Works on paper (1965-2015)
Galerie Bob Gysin takes pleasure in presenting a selection of works on paper by Matthias Bosshart. A number of these pieces will be on public display for the first time ever.
The Zürich artist has long enjoyed significant renown, primarily due to his large-scale film-strip works. The current retrospective includes fifty years of his artistic output on paper[MP1] created alongside or even prior to those works.
His occasionally fragmentary pieces are atmospheric, enigmatic compositions; many of them include two-dimensional objets trouvés. He combines his original visual material with associatively treated fragments. It is the accidental merging of content and form that transforms these small works into precious items.

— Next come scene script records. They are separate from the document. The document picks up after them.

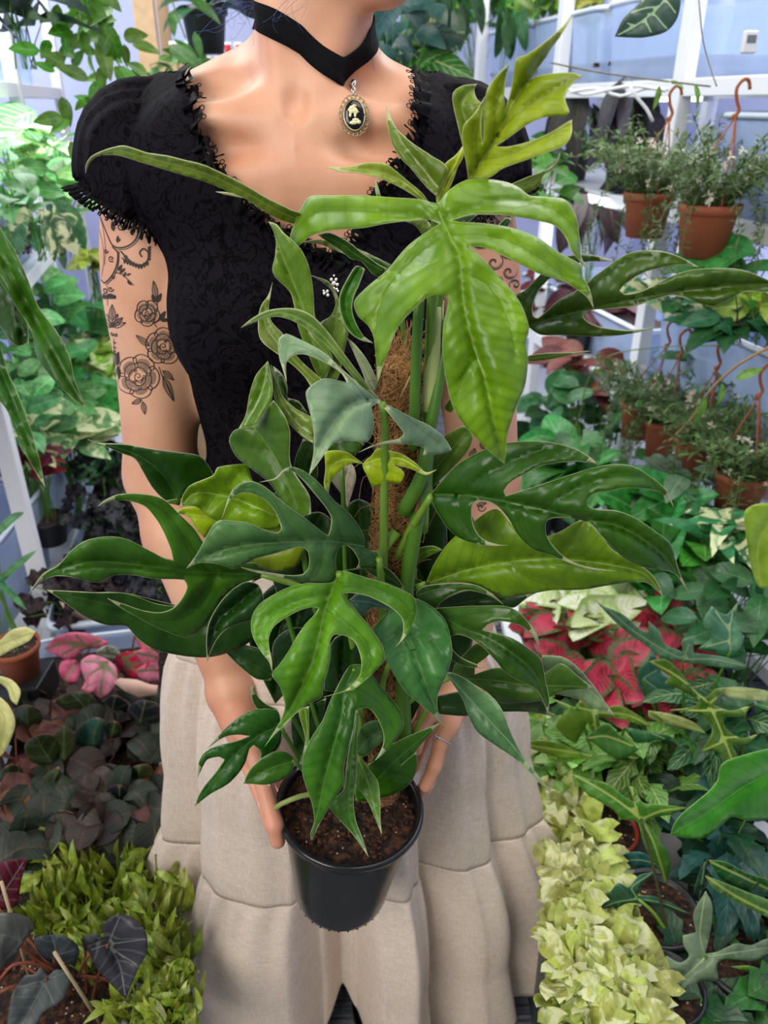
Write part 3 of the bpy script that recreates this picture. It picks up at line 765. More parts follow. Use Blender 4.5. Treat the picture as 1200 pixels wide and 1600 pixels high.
# ---- choker with cameo pendant
chk = plain('black_velvet_ribbon', '07060b', .9, .2, .15, 300, bump=.5, bscale=900)
def neck_at(ang, z):                  # surface point of the neck seen from its own axis
    t = (z-NECK0[2])/(NECK1[2]-NECK0[2]); c = Vector(NECK0).lerp(Vector(NECK1), t); c.z = z
    d = Vector((math.cos(ang), math.sin(ang), 0)); h = body_bvh.ray_cast(c+d*.13, -d)
    return (h[0] if h[0] is not None else c+d*.056), d
m = MB(); vs_ = []; K = 120
def choker_z(a):                      # the band rides up at the sides and dips to the pendant
    dx = math.degrees(a) % 360-302
    if dx > 180: dx -= 360
    if dx < -180: dx += 360
    return 1.374+.036*(1-math.exp(-(dx/62)**2))+.012*min(1, abs(dx)/40)
NB_ = []
for k in range(K):
    a = 2*pi*k/K
    z = choker_z(a); ps = []
    for j in range(4):
        zz = z+(j/3)*.0215; p, d = neck_at(a, zz); NB_.append((p-Vector((XC, .83, p.z))).length); ps.append((p, d, zz))
    for p, d, zz in ps: vs_.append(p+d*.0022)
m.add(vs_, [(k*4+j, ((k+1) % K)*4+j, ((k+1) % K)*4+j+1, k*4+j+1) for k in range(K) for j in range(3)])
choker = m.build('velvet_choker', chk, person, solid=.0014)
pc, pn = neck_at(math.radians(302), 1.374)
gold = plain('antique_silver_gold', 'cdbf9a', .3, .5, .3, 400, metal=.9)
silver = plain('silver', 'd8d6d2', .25, metal=1)
PB, _n = project(549, 136, body_bvh); PB = PB or pc
CENT, CN = project(553, 183, body_bvh)
def onb(n):
    up = Vector((0, 0, 1)); up = (up-n*up.dot(n)).normalized(); return up.cross(n).normalized(), up
RX, UX = onb(CN); CEN = CENT+CN*.0045
def disc(mb, c, rx, ry, h_, n=CN, seg=40, dome=0):
    vs_ = []; rows = [(0.999, 0), (1, h_*.5), (.93, h_), (.6, h_+dome*.7), (.3, h_+dome*.93), (.001, h_+dome)]
    for q, hh_ in rows:
        for k in range(seg): a = 2*pi*k/seg; vs_.append(c+RX*(rx*q*math.cos(a))+UX*(ry*q*math.sin(a))+n*hh_)
    mb.add(vs_, [(j*seg+k, j*seg+(k+1) % seg, (j+1)*seg+(k+1) % seg, (j+1)*seg+k) for j in range(len(rows)-1) for k in range(seg)])
SCL = .0092                           # half width of the cameo
m = MB(); K = 60
m.tube([CEN+RX*(SCL*1.0*math.cos(2*pi*k/K))+UX*(SCL*1.36*math.sin(2*pi*k/K))+CN*.001 for k in range(K+1)], .0009, 6)
for k in range(20):
    a = 2*pi*k/20; c_ = CEN+RX*(SCL*1.27*math.cos(a))+UX*(SCL*1.65*math.sin(a))
    m.tube([c_+(RX*math.cos(b2)+UX*math.sin(b2))*.0017 for b2 in [i*2*pi/8 for i in range(9)]], .00045, 5)
    c2 = CEN+RX*(SCL*1.42*math.cos(a+.157))+UX*(SCL*1.82*math.sin(a+.157)); m.lathe([(.0001, -.0008), (.0009, 0), (.0001, .0008)], 6, c2)
pend = m.build('cameo_pendant', gold, person)
m = MB(); disc(m, CEN-CN*.0006, SCL*.98, SCL*1.34, .002, dome=.0008); m.build('black_oval', plain('onyx', '08080a', .2), pend)
# carved bust in cream: head, hair, neck and draped shoulders in low relief
m = MB()
def blob(u, v, rx, ry, h_): 
    c_ = CEN+RX*(SCL*u)+UX*(SCL*v)+CN*.0012; disc(m, c_, SCL*rx, SCL*ry, .0004, seg=16, dome=h_)
for a in ((.0, .42, .34, .36, .0016), (.22, .32, .18, .28, .0014), (-.18, .62, .36, .26, .0016), (-.34, .30, .22, .30, .0014), (-.42, .0, .16, .26, .0011), (.05, .0, .17, .30, .0014), (.08, -.42, .42, .20, .0014), (-.12, -.66, .46, .22, .0014), (.36, -.60, .26, .22, .0012), (.02, .82, .26, .14, .0014), (.40, .28, .07, .07, .001), (-.5, .45, .14, .18, .001)): blob(*a)
m.build('cameo_bust', plain('cream_resin', 'efe6b4', .45), pend)
m = MB(); tp = CEN+UX*(SCL*1.75)
ch = [tp.lerp(PB+_n*.004, t) for t in (0, .25, .5, .75, 1)]
for i, p in enumerate(ch[:-1]):
    q = RX if i % 2 else CN
    m.tube([p+(UX*math.cos(a)*1.4+q*math.sin(a))*.0016+UX*.002 for a in [k*2*pi/8 for k in range(9)]], .0005, 5)
m.lathe([(.0001, -.0036), (.0028, -.002), (.0032, .001), (.002, .0036), (.0001, .004)], 10, PB+_n*.0035)
m.build('pendant_bail', silver, pend)
# ring on her left hand
m = MB(); a, b_ = RINGP; d = (b_-a).normalized(); e1 = d.orthogonal().normalized(); e2 = d.cross(e1); c_ = a.lerp(b_, .7)
m.tube([c_+(e1*math.cos(2*pi*k/28)+e2*math.sin(2*pi*k/28))*.0104 for k in range(29)], .0011, 6)
tow = (Vector((0, 0, CAM_Z))-c_).normalized(); tow = (tow-d*tow.dot(d)).normalized(); sd = d.cross(tow)
for (x_, y_, r_) in ((.35, 0, 2.4), (.75, .3, 1.3), (.75, -.3, 1.3), (.0, 0, 1.2), (.9, 0, 1.5), (1.0, .5, 1.0), (1.0, -.6, 1.0)):
    m.lathe([(.0001, -1), (.8, -.6), (1, 0), (.8, .6), (.0001, 1)], 8, c_+tow*.0108*math.cos(x_*.9)+sd*.0108*math.sin(x_*.9)+d*y_*.006, Matrix.Scale(r_*.001, 3))
m.build('ring', silver, person)
# ------------------------------------------------------------------ the big plant she holds
def attr(nt_, n_): return N(nt_, 'Attribute', attribute_name=n_).outputs['Fac']
def leaf_material(name, veincol=None, vw=1.0, edge='e6e4b8', edge_amt=.45, body=None, bodyamt=0, rough=(.28, .48), dots=True, lat_amt=.22, trans=.16, backcol=None):
    m, nt, b = newmat(name)
    oi = N(nt, 'ObjectInfo'); tc = N(nt, 'TexCoord')
    vd, md, ed, la = attr(nt, 'vein'), attr(nt, 'midrib'), attr(nt, 'margin'), attr(nt, 'lateral')
    base = oi.outputs['Color']
    n1 = N(nt, 'TexNoise', {'Vector': tc.outputs['Object'], 'Scale': 18, 'Detail': 5, 'Roughness': .6})
    hv = lambda h, s_, v_: N(nt, 'HueSaturation', {'Hue': h, 'Saturation': s_, 'Value': v_, 'Color': base}).outputs[0]
    hsv1, hsv2, hsv3, hsv4 = hv(.5, 1.1, .66), hv(.487, 1.0, 1.3), hv(.48, .8, 1.9), hv(.5, 1, .5)
    c = mixc(nt, smooth(nt, n1.outputs[0], .3, .72), hsv1, hsv2)
    if body: c = mixc(nt, math_(nt, 'MULTIPLY', smooth(nt, vd, .002, .007), bodyamt), c, lin(body))
    lt = math_(nt, 'MULTIPLY', smooth(nt, math_(nt, 'ABSOLUTE', math_(nt, 'SINE', la)), .93, 1), lat_amt)
    c = mixc(nt, lt, c, lin(veincol) if veincol else hsv4)
    if veincol:
        c = mixc(nt, math_(nt, 'MULTIPLY', math_(nt, 'SUBTRACT', 1, smooth(nt, vd, .0004*vw, .0013*vw)), .85), c, lin(veincol))
    else:
        c = mixc(nt, math_(nt, 'MULTIPLY', math_(nt, 'SUBTRACT', 1, smooth(nt, vd, .0, .0008)), .5), c, hsv4)
        c = mixc(nt, math_(nt, 'MULTIPLY', math_(nt, 'SUBTRACT', 1, smooth(nt, md, .0003, .0009)), .55), c, hsv3)
    c = mixc(nt, math_(nt, 'MULTIPLY', math_(nt, 'SUBTRACT', 1, smooth(nt, ed, .0001, .00055)), edge_amt), c, lin(edge))
    if dots:
        sp = N(nt, 'TexVoronoi', {'Vector': tc.outputs['Object'], 'Scale': 60}); spm = N(nt, 'TexNoise', {'Vector': tc.outputs['Object'], 'Scale': 11})
        c = mixc(nt, math_(nt, 'MULTIPLY', math_(nt, 'SUBTRACT', 1, smooth(nt, sp.outputs[0], .02, .04)), smooth(nt, spm.outputs[0], .60, .66)), c, lin('c8d2a8'))
    if backcol:
        g_ = N(nt, 'NewGeometry'); c = mixc(nt, g_.outputs['Backfacing'], c, lin(backcol))
    nt.links.new(c, b.inputs['Base Color'])
    n2 = N(nt, 'TexNoise', {'Vector': tc.outputs['Object'], 'Scale': 35, 'Detail': 4})
    nt.links.new(N(nt, 'MapRange', {0: n2.outputs[0], 1: .3, 2: .7, 3: rough[0], 4: rough[1]}).outputs[0], b.inputs['Roughness'])
    b.inputs['Specular IOR Level'].default_value = .42
    bp = N(nt, 'Bump', {'Strength': .35, 'Distance': .0025, 'Height': math_(nt, 'ADD', n2.outputs[0], math_(nt, 'MULTIPLY', math_(nt, 'SINE', math_(nt, 'MULTIPLY', la, 2.0)), .12))})
    nt.links.new(bp.outputs[0], b.inputs['Normal'])
    tl = N(nt, 'BsdfTranslucent', {'Color': mixc(nt, .5, c, hsv2)}); mx = N(nt, 'MixShader', {0: trans, 1: b.outputs[0], 2: tl.outputs[0]})
    nt.links.new(mx.outputs[0], nt.nodes['Material Output'].inputs['Surface'])
    return m
leafm = leaf_material('glossy_split_leaf')
stemm = plain('green_stem', '78a034', .4, .5, .2, 40)
darkstem = plain('dark_green_stem', '4f7f1e', .4, .5, .2, 40)

plant = empty('potted_split_leaf_plant', (POTC.x, POTC.y, POTC.z-.15), 0, 'tall split-leaf climbing plant in a black plastic pot, held in both hands', 'potted plant')

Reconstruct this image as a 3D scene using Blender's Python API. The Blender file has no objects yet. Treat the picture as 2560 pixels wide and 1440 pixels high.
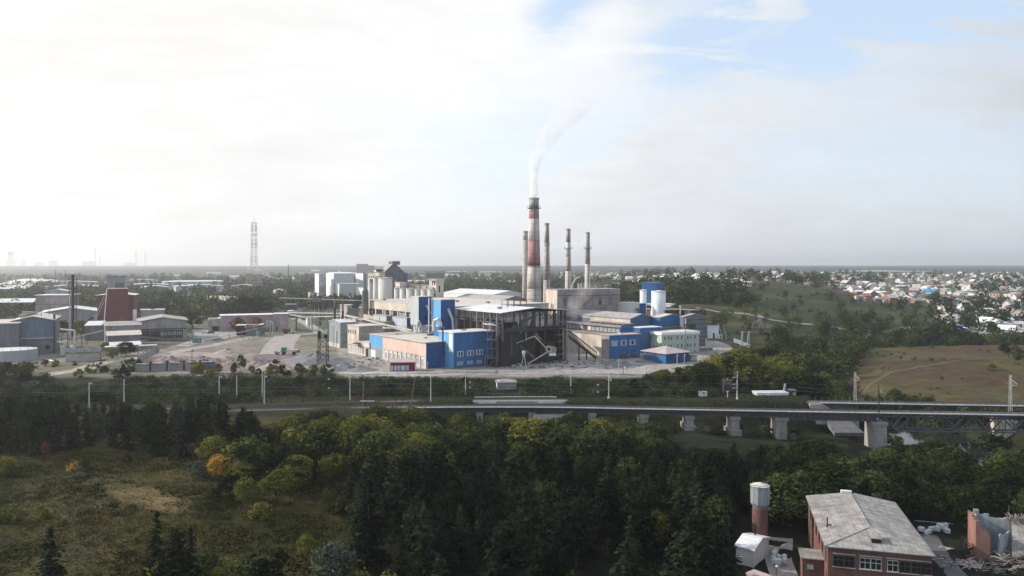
CLOUD_LO, CLOUD_HI, SKY_S, SKY_BLUE = 3.7, 9.4, .1, 2.3   # cloud radiance away from / towards the sun, world strength
HAZE_COL, HAZE_D, HAZE_G = (.96, .97, 1.0), .00012, .6
import bpy, math, random
import numpy as np
from mathutils import Vector, noise
# ---------------------------------------------------------------- camera
F = 1900.0; HX = 1280.0; HY = 665.0; CZ = 48.0      # focal length in px of the 2560 px frame, horizon row, camera height
sc = bpy.context.scene
col = sc.collection
cam_d = bpy.data.cameras.new('camera'); cam = bpy.data.objects.new('camera', cam_d); col.objects.link(cam)
cam.location = (0, 0, CZ); cam.rotation_euler = (math.radians(90), 0, 0)
cam_d.sensor_width = 36; cam_d.lens = 36 * F / 2560; cam_d.shift_y = -55 / 2560
cam_d.clip_start = 1; cam_d.clip_end = 60000
sc.camera = cam
# ---------------------------------------------------------------- sun, sky, exposure
SUN_EL, SUN_AZ = math.radians(27), math.radians(-80)      # azimuth clockwise from +Y: the sun stands to the left
sdir = Vector((math.sin(SUN_AZ) * math.cos(SUN_EL), math.cos(SUN_AZ) * math.cos(SUN_EL), math.sin(SUN_EL)))
sl = bpy.data.lights.new('sun', 'SUN'); sl.energy = 5.0; sl.angle = math.radians(1.0); sl.color = (1.0, .93, .84)
so = bpy.data.objects.new('sun', sl); col.objects.link(so); so.rotation_euler = (-sdir).to_track_quat('-Z', 'Y').to_euler()
so.location = (-300, 0, 400)
sc.view_settings.view_transform = 'Standard'; sc.view_settings.look = 'None'
sc.view_settings.exposure = 0.12; sc.view_settings.gamma = 1
sc.render.engine = 'CYCLES'
cy = sc.cycles
cy.use_denoising = True; cy.use_adaptive_sampling = True; cy.adaptive_threshold = .015
cy.max_bounces = 6; cy.diffuse_bounces = 2; cy.glossy_bounces = 2; cy.transmission_bounces = 2
cy.volume_bounces = 3; cy.transparent_max_bounces = 8; cy.volume_max_steps = 128; cy.volume_step_rate = 2
w = bpy.data.worlds.new('World'); sc.world = w; w.use_nodes = True
nt = w.node_tree; N = nt.nodes; Lk = nt.links; N.clear()
def nv(x, inp):
    if isinstance(x, (int, float)): inp.default_value = x
    else: Lk.new(x, inp)
def mth(op, a, b=None, c=None):
    n = N.new('ShaderNodeMath'); n.operation = op; nv(a, n.inputs[0])
    if b is not None: nv(b, n.inputs[1])
    if c is not None: nv(c, n.inputs[2])
    return n.outputs[0]
def sstep(x, a, b, lo=0., hi=1.):
    n = N.new('ShaderNodeMapRange'); n.interpolation_type = 'SMOOTHSTEP'; nv(x, n.inputs[0])
    for k, q in enumerate((a, b, lo, hi)): n.inputs[k + 1].default_value = q
    return n.outputs[0]
def nz(vec, scale, detail, sx=1, sy=1, sz=1, loc=(0, 0, 0), dist=0):
    m = N.new('ShaderNodeMapping'); Lk.new(vec, m.inputs[0]); m.inputs['Scale'].default_value = (sx, sy, sz); m.inputs['Location'].default_value = loc
    n = N.new('ShaderNodeTexNoise'); Lk.new(m.outputs[0], n.inputs['Vector']); n.inputs['Scale'].default_value = scale
    n.inputs['Detail'].default_value = detail; n.inputs['Roughness'].default_value = .58; n.inputs['Distortion'].default_value = dist
    return n.outputs['Fac']
def mixc(f, a, b):
    n = N.new('ShaderNodeMix'); n.data_type = 'RGBA'; nv(f, n.inputs[0])
    for q, s in ((a, n.inputs[6]), (b, n.inputs[7])):
        if isinstance(q, tuple): s.default_value = (*q, 1)
        else: Lk.new(q, s)
    return n.outputs[2]
tc = N.new('ShaderNodeTexCoord'); D = tc.outputs['Generated']
sep = N.new('ShaderNodeSeparateXYZ'); Lk.new(D, sep.inputs[0]); dx, dy, dz = sep.outputs
yy = mth('MAXIMUM', dy, .12)
U = mth('DIVIDE', dx, yy); V = mth('DIVIDE', dz, yy)
cmb = N.new('ShaderNodeCombineXYZ'); Lk.new(U, cmb.inputs[0]); Lk.new(V, cmb.inputs[1]); UV = cmb.outputs[0]
n1 = nz(UV, 3.2, 8, 1, 2.2, 1, (3.1, 1.7, 0), .5); n2 = nz(UV, 9, 8, .8, 2.4, 1, (0, 4, 0), .8); n3 = nz(UV, 1.6, 4, 1, 3.2, 1, (9, 2.2, 0), .3)
n4 = nz(UV, 5.5, 9, .55, 2.6, 1, (1.3, 8.2, 0), 1.4)
nn = mth('ADD', mth('ADD', mth('MULTIPLY', mth('SUBTRACT', n1, .5), .16), mth('MULTIPLY', mth('SUBTRACT', n2, .5), .13)), mth('MULTIPLY', mth('SUBTRACT', n4, .5), .16))
# lower edge of the blue gap on the right, climbing to the right
s1 = mth('ADD', mth('SUBTRACT', V, mth('MULTIPLY_ADD', U, .125, .178)), nn)
blueR = mth('MULTIPLY', sstep(s1, -.03, .04), sstep(U, .10, .24))
# blue wedge at the top middle
s2 = mth('ADD', mth('SUBTRACT', V, mth('MULTIPLY_ADD', mth('ABSOLUTE', mth('SUBTRACT', U, .045)), .75, .262)), mth('MULTIPLY', nn, .7))
blueM = mth('MULTIPLY', sstep(s2, -.01, .06), sstep(mth('ADD', U, nn), -.02, .06))
blueM = mth('MULTIPLY', blueM, sstep(U, .22, .16))
# diagonal cloud bank between them
ln = mth('ADD', mth('SUBTRACT', V, mth('MULTIPLY_ADD', U, .42, .232)), nn)
bank = sstep(mth('ABSOLUTE', ln), .045, .0, 0, .5)
blue = mth('MULTIPLY', mth('MAXIMUM', blueR, blueM), mth('SUBTRACT', 1, bank))
blue = mth('MULTIPLY', blue, sstep(mth('ADD', n4, mth('MULTIPLY', mth('SUBTRACT', n2, .5), .5)), .60, .42, .25, 1.0))
faint = mth('MULTIPLY', sstep(mth('ADD', n3, mth('MULTIPLY', mth('SUBTRACT', n2, .5), .25)), .48, .66), .42)
faint = mth('MULTIPLY', mth('MULTIPLY', faint, sstep(V, .30, .16)), sstep(U, -.55, .05))
back = mth('MULTIPLY', sstep(dy, .25, -.3), sstep(n1, .35, .6, .35, .9))
blue = mth('MINIMUM', mth('MAXIMUM', mth('MAXIMUM', blue, faint), back), .9)
sky = N.new('ShaderNodeTexSky'); sky.sky_type = 'NISHITA'; sky.sun_disc = False; sky.sun_elevation = SUN_EL; sky.sun_rotation = SUN_AZ
sky.altitude = 100; sky.air_density = 1.0; sky.dust_density = 1.5
skm = N.new('ShaderNodeVectorMath'); skm.operation = 'SCALE'; Lk.new(sky.outputs[0], skm.inputs[0]); skm.inputs['Scale'].default_value = SKY_BLUE
# clouds are brightest towards the sun
sdn = N.new('ShaderNodeVectorMath'); sdn.operation = 'DOT_PRODUCT'; Lk.new(D, sdn.inputs[0]); sdn.inputs[1].default_value = tuple(sdir)
lit = sstep(sdn.outputs['Value'], -1.0, .45, CLOUD_LO, CLOUD_HI)
bands = mth('ADD', mth('MULTIPLY', mth('SUBTRACT', n1, .5), .16), mth('ADD', mth('MULTIPLY', mth('SUBTRACT', n3, .5), .46), mth('MULTIPLY', mth('SUBTRACT', n4, .5), .20)))
lit = mth('MULTIPLY', lit, mth('ADD', 1.0, bands))
cl = N.new('ShaderNodeVectorMath'); cl.operation = 'SCALE'
Lk.new(mixc(sstep(sdn.outputs['Value'], -.4, .8), (.93, .97, 1.03), (1.0, .985, .965)), cl.inputs[0]); Lk.new(lit, cl.inputs['Scale'])
bg = N.new('ShaderNodeBackground'); bg.inputs['Strength'].default_value = SKY_S
gap = mixc(.62, skm.outputs[0], (6.2, 7.6, 9.3))
Lk.new(mixc(blue, cl.outputs[0], gap), bg.inputs[0])
wo = N.new('ShaderNodeOutputWorld'); Lk.new(bg.outputs[0], wo.inputs[0])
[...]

Bosshart was still a child when his father introduced him to artists such as Hieronymus Bosch, Goya, Klee, Kandinsky and Mondrian. he was especially impressed by Mondrian's consistent journey from Naturalism to Abstraction. Japanese woodcuts by Ukiyo-E artists such as Hokusai and their 'pictures of the floating world' also continue to inspire him.
His early works date from the late 1960s. Travel experiences, studies and scholarships gave rise to three groups of works: extensive travels from summer 1971 until autumn 1978 took him to London for three months prior to an overland journey to India, followed by an extended stay in Turkey in spring 1973. From autumn that year he attended the Fachklasse für Gestaltung in Basel with tutor Franz Fédier. While still an art student Bosshart returned to Turkey in 1975. From summer 1976, he spent two years on a scholarship at the Swiss Institute in Rome, Italy. In 1985 another scholarship from Stiftung Transkultur took him to Dakar, Senegal, for a year.
In 1990 Bosshart received a studio scholarship from the City of Zürich for New York City where he created his first larger works that included 16mm film strips and colour foil on printed paper. They were to lead to the large-scale works mentioned above.
In more recent times, the artist has done less travelling. He spends his summers in Britanny where he creates small collages including treated and overpainted postcards, a recurrent feature in his oeuvre.
The artist's reminiscences and travel impressions enter his works directly and are often reflected with great precision. The current exhibition provides an opportunity to delve into Matthias Bosshart's universe and to become better acquainted with the artist.